As of now, it is fairly obvious that Obama faces an uphill battle both when it comes to securing the nomination and when it comes to securing the presidency. I won’t deny that my inner Karl Rove cackles rather gleefully whenever I examine Obama’s legislative record and think of the attack ads that could be run. However, whatever my political instincts say about Obama, my heart and head both find him appealing for reasons that have nothing to do with electability. Obama represents a dream—a dream that even my cold, shriveled conservative heart finds difficult to deny—a dream of transcending partisanship.

By that, I don’t mean to endorse the notion of a one-party state, which is what the phrase is usually code for. I welcome and accept the fact that vigorous political debate is embedded in American public life. However, I absolutely reject the idea that the poisonous, irrelevant personal invective spewed by the likes of Keith Olbermann and Bill O’Reilly is a necessary component of that vigorous debate. Debate should be about ideas, principles and policies, not about whom Candidate X slept with, or about which word Candidate Y mispronounced or about which offensive ethnic slur Candidate Z said while drunk in college. The cackling of liberals in response to Bush’s verbal slips and the sneering of conservatives in response to Clinton’s penchant for interns are equally offensive to my ears as a form of debate—not because such attacks are harsh, but because they are irrelevant. Worse yet is the fact that people who disagree with each other politically seem to also despise each other personally. I— as well as most of the nation, I suspect—yearn for a return to the days when Ronald Reagan could go out for drinks with Tip O’Neill after the latter had just denounced him in the House of Representatives.

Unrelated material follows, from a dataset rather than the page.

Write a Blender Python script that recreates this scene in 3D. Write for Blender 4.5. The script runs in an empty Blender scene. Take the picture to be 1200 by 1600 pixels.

Which brings me to Obama. Obama recently drew a lot of fire for citing Reagan as an inspiration, and while his statement suggests that the only similarity between himself and Reagan is the desire for reform, the fact that Obama could mention a Republican in a positive light illustrates that he is capable of recognizing great political leadership of the political agenda of the leader. While I have no illusions that Obama’s political agenda would resemble Reagan’s at all or that he would necessarily accept the objections of those of us who would prefer a Reaganesque agenda, I am somewhat confident that he would at least listen to those objections, which is more than I can say for either Clinton or Edwards. It is this capacity—the capacity to listen and to respectfully disagree with the other side—which Obama seems to offer in his promise to end partisanship. And both conservatives and liberals should rejoice because it offers them the prospect, not only of blindly fighting for the center, but also of actually changing minds through honest debate.

Finally, Obama has shown every sign of spurning partisanship in his campaign, in which he has consistently flown above the fray, despite the attacks of Billary Clinton. This persistent refusal to descend into the mud suggests that, if Obama does win the Democratic nomination, then we might be able to have a fight with honor, which is more than we’ve had for the past 16 years. And, if Obama manages to come out of that fight as our next president, then as Margaret Thatcher said of Mikhail Gorbachev: “We can do business.”